Targ recounts the pivotal moment when Pat Price, given only geographic coordinates, accurately described a secret Soviet weapons facility at Semi-Palatinsk, including a gantry crane and a 60-foot steel sphere later confirmed by satellite photography. The results were so precise that the program was defended before the House Committee on Intelligence Oversight, and funding continued for over two decades.

The conversation also covers precognition and forecasting silver futures, Douglas Dean's research showing corporate executives with strong ESP outperform their peers, and evidence for survival after death drawn from the cross-correspondence experiments.
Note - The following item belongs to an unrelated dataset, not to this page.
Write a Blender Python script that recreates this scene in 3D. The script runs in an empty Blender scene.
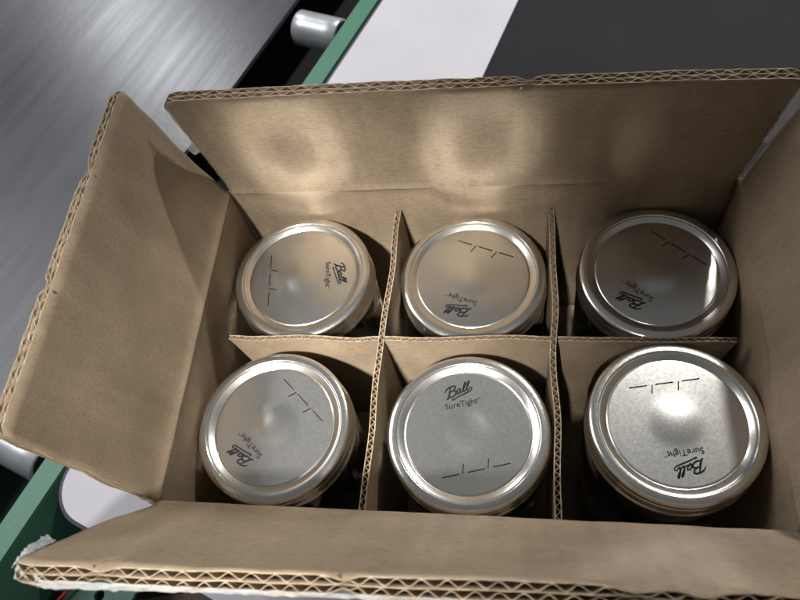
import bpy, bmesh, math, random
from mathutils import Vector, Matrix, noise
random.seed(7)
SC = bpy.context.scene
COL = SC.collection
S = 0.01                      # every shape below is written in centimetres
PI = math.pi

# ------------------------------------------------------------------ camera
cd = bpy.data.cameras.new("camera"); cam = bpy.data.objects.new("camera", cd); COL.objects.link(cam)
cam.location = (2.5475*S, -16.905*S, 36.001*S)
cam.rotation_euler = (0.49885, 0.15220, 0.07872)
cd.sensor_width = 36; cd.lens = 711.37/800*36
cd.clip_start = 0.01; cd.clip_end = 50
cd.dof.use_dof = True; cd.dof.focus_distance = 0.405; cd.dof.aperture_fstop = 15
SC.camera = cam

# ------------------------------------------------------------------ world and lamps
w = bpy.data.worlds.new("World"); SC.world = w; w.use_nodes = True
bg = w.node_tree.nodes["Background"]; bg.inputs[0].default_value = (0.93, 0.97, 1.0, 1); bg.inputs[1].default_value = 0.105

def aim(o, target):
    o.rotation_euler = (Vector(target)-o.location).to_track_quat('-Z', 'Y').to_euler()
def area(name, direction, dist, sx, sy, power, colour, target=(0, 0, 0), roll=0):
    l = bpy.data.lights.new(name, 'AREA'); l.shape = 'RECTANGLE'; l.size = sx; l.size_y = sy
    l.energy = power; l.color = colour
    o = bpy.data.objects.new(name, l); COL.objects.link(o)
    t = Vector(target)*S
    o.location = t + Vector(direction).normalized()*dist; aim(o, t)
    if roll: o.rotation_euler = (o.rotation_euler.to_matrix() @ Matrix.Rotation(roll, 3, 'Z')).to_euler()
    return o
# lamp behind and to the right: throws the back flap's shadow forward
area("ceiling_lamp_back", (.44, 1.0, 1.12), 2.2, .07, .07, 26, (1, .97, .93), (3, -2, 0))
# lamp up in front: bounces off the back row of lids onto the back flap
sp = bpy.data.lights.new("ceiling_lamp_front", 'SPOT'); sp.energy = 820; sp.color = (1, .96, .90)
sp.shadow_soft_size = .08; sp.spot_size = math.radians(5.3); sp.spot_blend = .22
so = bpy.data.objects.new("ceiling_lamp_front", sp); COL.objects.link(so)
so.location = Vector((-7.6, -.9, 0))*S + Vector((-.075, -.52, .85)).normalized()*2.2
aim(so, Vector((-7.6, -.9, 0))*S)
# lamp over the conveyor, far left: the bright streak on the belt
area("ceiling_lamp_conveyor", (-.44, .665, .60), 2.2, .22, .6, 11.5, (.93, .96, 1), (-34, 38, -14), .3)
# broad ceiling light
area("ceiling_panels", (-1.0, .3, 1), 2.6, 1.2, 1.2, 22, (.99, .98, 1), (0, 5, 0))

SC.view_settings.view_transform = 'Standard'; SC.view_settings.look = 'None'
SC.cycles.blur_glossy = 0.0; SC.cycles.sample_clamp_indirect = 0.0; SC.cycles.max_bounces = 7; SC.cycles.diffuse_bounces = 2; SC.cycles.glossy_bounces = 4; SC.cycles.transmission_bounces = 6; SC.cycles.use_guiding = True; SC.cycles.guiding_training_samples = 24
SC.view_settings.exposure = 0; SC.view_settings.gamma = 1

# ------------------------------------------------------------------ materials
class MT:
    def __init__(s, name):
        s.m = bpy.data.materials.new(name); s.m.use_nodes = True
        s.nt = s.m.node_tree; s.b = s.nt.nodes["Principled BSDF"]
        s.co = s.n('ShaderNodeTexCoord').outputs['Object']
    def n(s, t, **k):
        x = s.nt.nodes.new(t)
        for a, v in k.items(): setattr(x, a, v)
        return x
    def l(s, a, b): s.nt.links.new(a, b)
    def set(s, **k):
        for a, v in k.items():
            i = s.b.inputs[a.replace('_', ' ')]
            i.default_value = (*v, 1) if isinstance(v, tuple) and len(v) == 3 else v
        return s
    def mapped(s, scale=(1, 1, 1), rot=(0, 0, 0)):
        mp = s.n('ShaderNodeMapping'); mp.inputs['Scale'].default_value = scale; mp.inputs['Rotation'].default_value = rot
        s.l(s.co, mp.inputs[0]); return mp.outputs[0]
    def noise(s, scale, detail=4, vec=None, rough=.55):
        x = s.n('ShaderNodeTexNoise'); x.inputs['Scale'].default_value = scale; x.inputs['Detail'].default_value = detail
        x.inputs['Roughness'].default_value = rough
        s.l(vec if vec else s.co, x.inputs['Vector']); return x.outputs['Fac']
    def ramp(s, fac, stops):
        r = s.n('ShaderNodeValToRGB'); e = r.color_ramp.elements
        while len(e) < len(stops): e.new(.5)
        for i, (p, c) in enumerate(stops):
            e[i].position = p; e[i].color = (*c, 1) if isinstance(c, tuple) else (c, c, c, 1)
        s.l(fac, r.inputs[0]); return r.outputs[0]
    def mul(s, a, b, f=1.0, mode='MULTIPLY'):
        x = s.n('ShaderNodeMix', data_type='RGBA', blend_type=mode); x.inputs[0].default_value = f
        s.l(a, x.inputs[6]); s.l(b, x.inputs[7]); return x.outputs[2]
    def bump(s, h, strength, dist, prev=None):
        x = s.n('ShaderNodeBump'); x.inputs['Strength'].default_value = strength; x.inputs['Distance'].default_value = dist
        s.l(h, x.inputs['Height'])
        if prev: s.l(prev, x.inputs['Normal'])
        s.l(x.outputs[0], s.b.inputs['Normal']); return x.outputs[0]

def cardboard(name, base, axis):
    """kraft liner: fibres, faint flute lines along one axis, scuffs"""
    t = MT(name)
    lo = tuple(c*.86 for c in base); hi = tuple(min(1, c*1.12) for c in base)
    c1 = t.ramp(t.noise(28, 5), [(.3, lo), (.7, hi)])
    c2 = t.ramp(t.noise(900, 3), [(.25, (.86, .85, .83)), (.6, (1, 1, 1)), (.85, (1.06, 1.05, 1.02))])
    col = t.mul(c1, c2)
    sc = {'x': (140, 6, 6), 'y': (6, 140, 6), 'n': (30, 30, 30)}[axis]
    fl = t.noise(1, 2, t.mapped(sc))
    col = t.mul(col, t.ramp(fl, [(.3, (.92, .91, .90)), (.7, (1.04, 1.04, 1.04))]))
    fib = t.noise(1, 3, t.mapped((260, 1500, 700), (.3, .2, .7)))
    col = t.mul(col, t.ramp(fib, [(.28, (.80, .78, .75)), (.5, (1, 1, 1)), (.78, (1.10, 1.10, 1.09))]))
    scf = t.noise(1, 4, t.mapped((26, 190, 60), (0, 0, .9)), .7)
    col = t.mul(col, t.ramp(scf, [(.64, (1, 1, 1)), (.76, (1.13, 1.13, 1.12))]))
    col = t.mul(col, t.ramp(t.noise(11, 6, None, .7), [(.34, (.88, .87, .85)), (.5, (1, 1, 1))]))
    spk = t.ramp(t.noise(420, 2), [(.70, (1, 1, 1)), (.78, (.80, .77, .72))])
    col = t.mul(col, spk)
    t.l(col, t.b.inputs['Base Color'])
    t.set(Roughness=.74); t.b.inputs['Specular IOR Level'].default_value = .22
    b = t.bump(fl, .22, .0003)
    b = t.bump(t.noise(60, 4), .2, .0005, b)
    t.bump(t.noise(1400, 2), .25, .0002, b)
    return t.m
KR = (.280, .219, .153)
M_cardx = cardboard("kraft_flutes_x", KR, 'x')
M_cardy = cardboard("kraft_flutes_y", KR, 'y')
M_cardn = cardboard("kraft_plain", (.315, .25, .18), 'n')
M_div = cardboard("kraft_divider", (.275, .215, .150), 'n')
t = MT("kraft_cut_edge"); t.l(t.ramp(t.noise(260, 4), [(.3, (.25, .19, .125)), (.7, (.52, .42, .30))]), t.b.inputs['Base Color']); t.set(Roughness=.9)
t.bump(t.noise(900, 3), .5, .0004); M_edge = t.m
t = MT('kraft_divider_edge'); t.l(t.ramp(t.noise(260, 4), [(.3, (.15, .112, .072)), (.7, (.34, .265, .18))]), t.b.inputs['Base Color']); t.set(Roughness=.9); M_dedge = t.m
t = MT("kraft_medium"); t.l(t.ramp(t.noise(300, 3), [(.3, (.17, .12, .08)), (.7, (.27, .20, .135))]), t.b.inputs['Base Color']); t.set(Roughness=.9); M_med = t.m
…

Targ discusses his daughter Elizabeth's passing and apparent posthumous communications, and explains how quieting the mind allows anyone to develop remote viewing abilities.

Key Moments

  1. How the CIA program really began: Targ recounts how he and Hal Puthoff, leveraging credibility as laser scientists, walked into John McMahon's CIA office and demonstrated remote viewing using Ingo Swann and Pat Price.

  2. Pat Price remote views Semipalatinsk: Given only geographic coordinates, Pat Price psychically described a giant gantry crane and a 60-foot steel sphere being welded from orange-peel slices at a secret Soviet site, later confirmed by satellite as a particle beam weapon facility.

  3. Congress suspects a security leak: The Price drawings were so accurate that the House Intelligence Oversight Committee called Targ and Puthoff in, suspecting a leak; the CIA testified there was no leak and told them to press on.

  4. $120,000 from silver futures: Targ describes how SRI viewers forecast nine consecutive weeks of silver-market moves with an investor in the 1980s, earning about $120,000 split with the backer and landing on the front page of the Wall Street Journal.

  5. Why remote viewers missed 9/11: Asked why no viewer foresaw 9/11, Targ says the program was disbanded in 1995 because the CIA decided America had no enemies; he notes Dean Radin's random number generators showed a worldwide coherence spike two hours before the attacks.